▸ Work instructions
Could the lines from the start of the data through the line with "tag(net, 'fine white" be set down exactly, with no pictures among them?

▸ Data
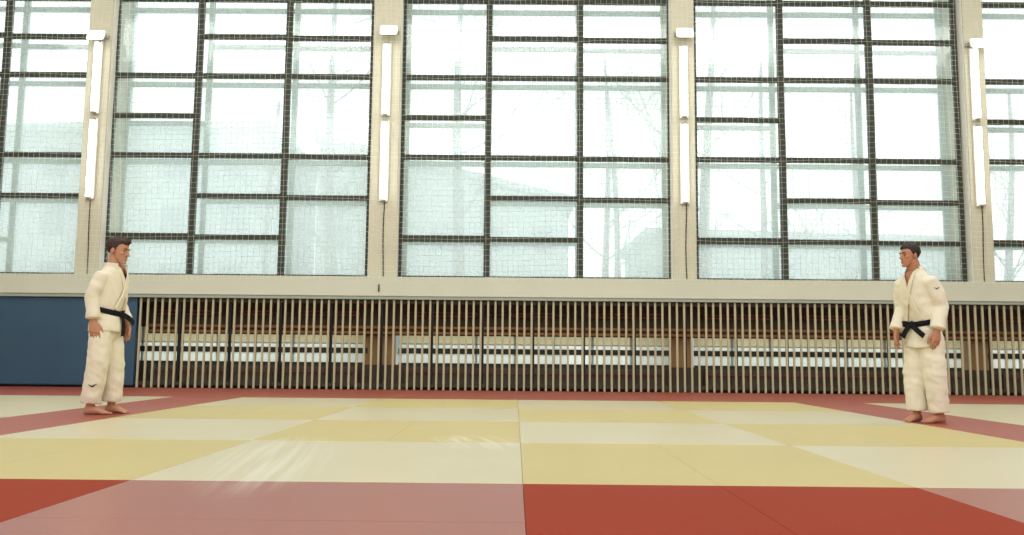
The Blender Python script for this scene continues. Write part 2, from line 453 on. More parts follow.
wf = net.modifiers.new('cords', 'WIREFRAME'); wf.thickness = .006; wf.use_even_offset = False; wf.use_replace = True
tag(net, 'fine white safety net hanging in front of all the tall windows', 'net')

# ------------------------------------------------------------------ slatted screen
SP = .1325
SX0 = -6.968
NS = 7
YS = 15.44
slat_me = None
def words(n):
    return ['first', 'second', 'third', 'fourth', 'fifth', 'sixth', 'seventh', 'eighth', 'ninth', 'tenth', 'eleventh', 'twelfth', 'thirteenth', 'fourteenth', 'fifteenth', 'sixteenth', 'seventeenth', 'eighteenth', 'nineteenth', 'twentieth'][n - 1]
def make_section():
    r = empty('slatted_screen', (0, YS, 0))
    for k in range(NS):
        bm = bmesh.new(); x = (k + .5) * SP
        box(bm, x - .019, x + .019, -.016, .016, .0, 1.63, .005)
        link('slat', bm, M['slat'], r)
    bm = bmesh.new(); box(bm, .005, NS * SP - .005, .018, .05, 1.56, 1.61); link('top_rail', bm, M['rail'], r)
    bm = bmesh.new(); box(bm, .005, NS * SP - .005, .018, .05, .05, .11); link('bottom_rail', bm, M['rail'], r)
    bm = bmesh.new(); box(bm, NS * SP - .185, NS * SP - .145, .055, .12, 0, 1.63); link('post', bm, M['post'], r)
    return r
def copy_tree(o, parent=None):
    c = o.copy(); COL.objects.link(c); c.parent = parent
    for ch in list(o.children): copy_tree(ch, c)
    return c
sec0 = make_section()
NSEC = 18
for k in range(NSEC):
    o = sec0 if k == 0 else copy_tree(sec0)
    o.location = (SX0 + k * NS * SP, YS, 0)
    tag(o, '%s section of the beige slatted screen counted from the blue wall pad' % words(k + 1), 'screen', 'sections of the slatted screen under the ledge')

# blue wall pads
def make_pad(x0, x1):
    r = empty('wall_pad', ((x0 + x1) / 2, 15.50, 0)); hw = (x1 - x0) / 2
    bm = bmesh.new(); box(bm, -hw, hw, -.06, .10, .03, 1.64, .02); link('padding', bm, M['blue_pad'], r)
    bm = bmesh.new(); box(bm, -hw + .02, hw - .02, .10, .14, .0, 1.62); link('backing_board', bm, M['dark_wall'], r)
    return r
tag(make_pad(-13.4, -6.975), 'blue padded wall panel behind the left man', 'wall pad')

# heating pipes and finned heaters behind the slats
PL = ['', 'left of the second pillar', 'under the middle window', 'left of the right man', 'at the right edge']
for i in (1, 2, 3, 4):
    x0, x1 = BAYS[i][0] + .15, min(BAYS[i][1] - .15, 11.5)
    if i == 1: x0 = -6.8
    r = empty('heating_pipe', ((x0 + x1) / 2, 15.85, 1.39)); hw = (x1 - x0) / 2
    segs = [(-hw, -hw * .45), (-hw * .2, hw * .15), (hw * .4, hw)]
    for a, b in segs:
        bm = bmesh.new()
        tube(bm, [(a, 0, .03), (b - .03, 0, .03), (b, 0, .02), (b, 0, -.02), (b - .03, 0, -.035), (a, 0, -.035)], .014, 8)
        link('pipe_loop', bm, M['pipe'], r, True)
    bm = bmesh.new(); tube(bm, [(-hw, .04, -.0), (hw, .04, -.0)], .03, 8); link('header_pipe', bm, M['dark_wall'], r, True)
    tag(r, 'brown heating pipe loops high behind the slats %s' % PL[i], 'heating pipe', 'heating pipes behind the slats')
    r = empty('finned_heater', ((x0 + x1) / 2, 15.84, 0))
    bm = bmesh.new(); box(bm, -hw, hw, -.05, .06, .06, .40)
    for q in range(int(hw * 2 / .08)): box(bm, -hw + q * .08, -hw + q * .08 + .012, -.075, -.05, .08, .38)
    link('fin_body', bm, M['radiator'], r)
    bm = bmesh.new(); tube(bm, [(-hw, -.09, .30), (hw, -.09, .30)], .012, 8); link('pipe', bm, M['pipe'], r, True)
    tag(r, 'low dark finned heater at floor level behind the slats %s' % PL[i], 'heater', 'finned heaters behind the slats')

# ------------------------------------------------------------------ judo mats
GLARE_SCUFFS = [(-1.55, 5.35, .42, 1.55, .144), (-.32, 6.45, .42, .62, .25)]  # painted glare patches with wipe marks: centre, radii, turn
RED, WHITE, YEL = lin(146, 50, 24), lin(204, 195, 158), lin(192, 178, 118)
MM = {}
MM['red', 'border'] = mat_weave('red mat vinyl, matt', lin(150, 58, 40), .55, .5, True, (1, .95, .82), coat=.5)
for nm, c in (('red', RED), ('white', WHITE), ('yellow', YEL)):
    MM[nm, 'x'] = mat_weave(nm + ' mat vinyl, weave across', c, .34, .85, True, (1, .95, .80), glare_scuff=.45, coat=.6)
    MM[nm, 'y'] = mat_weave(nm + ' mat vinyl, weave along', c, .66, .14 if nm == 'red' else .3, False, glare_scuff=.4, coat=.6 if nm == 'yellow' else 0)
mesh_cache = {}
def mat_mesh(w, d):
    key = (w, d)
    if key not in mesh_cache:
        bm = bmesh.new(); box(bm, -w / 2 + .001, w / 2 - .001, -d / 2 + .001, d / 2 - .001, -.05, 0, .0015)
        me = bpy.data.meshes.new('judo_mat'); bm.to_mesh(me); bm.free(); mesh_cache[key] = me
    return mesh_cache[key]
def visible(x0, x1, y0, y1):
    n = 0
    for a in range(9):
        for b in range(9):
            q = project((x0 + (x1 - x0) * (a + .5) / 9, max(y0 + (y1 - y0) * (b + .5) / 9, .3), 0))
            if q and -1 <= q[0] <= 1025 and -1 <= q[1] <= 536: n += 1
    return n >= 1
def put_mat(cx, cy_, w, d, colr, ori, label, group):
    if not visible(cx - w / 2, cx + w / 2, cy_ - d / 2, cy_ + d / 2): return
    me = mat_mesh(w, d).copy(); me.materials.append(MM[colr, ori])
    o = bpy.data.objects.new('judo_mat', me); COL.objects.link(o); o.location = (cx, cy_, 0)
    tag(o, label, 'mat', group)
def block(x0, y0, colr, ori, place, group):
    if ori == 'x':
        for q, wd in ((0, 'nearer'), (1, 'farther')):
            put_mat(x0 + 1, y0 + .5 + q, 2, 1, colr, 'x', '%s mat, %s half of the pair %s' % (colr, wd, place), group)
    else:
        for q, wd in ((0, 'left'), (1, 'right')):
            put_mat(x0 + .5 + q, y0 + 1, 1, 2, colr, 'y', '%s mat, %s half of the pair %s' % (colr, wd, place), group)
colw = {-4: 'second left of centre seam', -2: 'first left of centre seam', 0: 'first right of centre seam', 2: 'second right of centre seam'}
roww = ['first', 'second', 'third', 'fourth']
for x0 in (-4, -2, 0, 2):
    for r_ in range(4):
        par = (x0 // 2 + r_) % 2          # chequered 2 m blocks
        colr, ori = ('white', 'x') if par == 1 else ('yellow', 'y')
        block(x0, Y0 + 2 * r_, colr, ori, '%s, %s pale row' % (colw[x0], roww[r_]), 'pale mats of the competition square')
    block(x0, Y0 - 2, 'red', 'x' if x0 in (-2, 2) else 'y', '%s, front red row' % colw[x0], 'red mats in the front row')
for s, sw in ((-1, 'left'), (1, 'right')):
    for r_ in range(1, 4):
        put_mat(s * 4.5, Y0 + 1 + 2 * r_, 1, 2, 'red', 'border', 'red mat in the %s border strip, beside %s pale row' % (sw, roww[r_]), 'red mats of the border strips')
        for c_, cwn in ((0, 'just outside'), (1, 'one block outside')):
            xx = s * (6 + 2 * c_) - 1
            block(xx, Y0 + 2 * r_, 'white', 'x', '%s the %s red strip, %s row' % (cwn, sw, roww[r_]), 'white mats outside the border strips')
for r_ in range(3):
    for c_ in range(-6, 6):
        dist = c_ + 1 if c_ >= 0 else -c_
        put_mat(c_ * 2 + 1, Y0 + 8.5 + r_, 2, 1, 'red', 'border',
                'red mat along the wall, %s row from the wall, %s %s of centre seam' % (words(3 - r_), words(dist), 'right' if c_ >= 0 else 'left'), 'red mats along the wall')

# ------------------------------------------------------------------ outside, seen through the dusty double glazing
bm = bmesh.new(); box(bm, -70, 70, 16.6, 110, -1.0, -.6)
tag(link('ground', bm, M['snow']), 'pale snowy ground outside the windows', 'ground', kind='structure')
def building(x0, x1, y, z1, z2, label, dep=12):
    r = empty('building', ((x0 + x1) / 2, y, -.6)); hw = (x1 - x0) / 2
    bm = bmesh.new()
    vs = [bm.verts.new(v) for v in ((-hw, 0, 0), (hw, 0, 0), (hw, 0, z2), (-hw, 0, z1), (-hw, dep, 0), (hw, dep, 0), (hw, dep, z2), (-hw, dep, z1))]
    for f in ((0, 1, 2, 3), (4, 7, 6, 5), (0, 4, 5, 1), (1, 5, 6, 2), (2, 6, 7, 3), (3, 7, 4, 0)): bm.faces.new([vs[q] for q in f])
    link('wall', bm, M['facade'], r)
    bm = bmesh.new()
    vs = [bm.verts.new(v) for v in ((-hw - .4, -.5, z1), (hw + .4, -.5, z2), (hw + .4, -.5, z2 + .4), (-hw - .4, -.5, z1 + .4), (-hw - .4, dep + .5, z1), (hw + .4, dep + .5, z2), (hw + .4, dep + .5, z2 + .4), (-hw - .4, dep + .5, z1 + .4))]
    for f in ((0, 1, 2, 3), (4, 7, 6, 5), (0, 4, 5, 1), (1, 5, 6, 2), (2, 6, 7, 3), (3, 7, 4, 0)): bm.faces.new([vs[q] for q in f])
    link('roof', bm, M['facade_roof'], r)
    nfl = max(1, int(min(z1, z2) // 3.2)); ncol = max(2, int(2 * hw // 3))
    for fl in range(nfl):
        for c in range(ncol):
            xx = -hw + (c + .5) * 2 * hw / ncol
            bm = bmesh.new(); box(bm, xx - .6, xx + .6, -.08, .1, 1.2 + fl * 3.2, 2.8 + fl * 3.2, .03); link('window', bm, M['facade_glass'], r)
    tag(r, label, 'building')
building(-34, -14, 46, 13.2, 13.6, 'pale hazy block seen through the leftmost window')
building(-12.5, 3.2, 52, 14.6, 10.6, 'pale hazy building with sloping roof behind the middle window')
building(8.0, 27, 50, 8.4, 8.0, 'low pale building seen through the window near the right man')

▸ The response
The Blender Python script for this scene continues. Write part 2, from line 453 on. More parts follow.
wf = net.modifiers.new('cords', 'WIREFRAME'); wf.thickness = .006; wf.use_even_offset = False; wf.use_replace = True
tag(net, 'fine white safety net hanging in front of all the tall windows', 'net')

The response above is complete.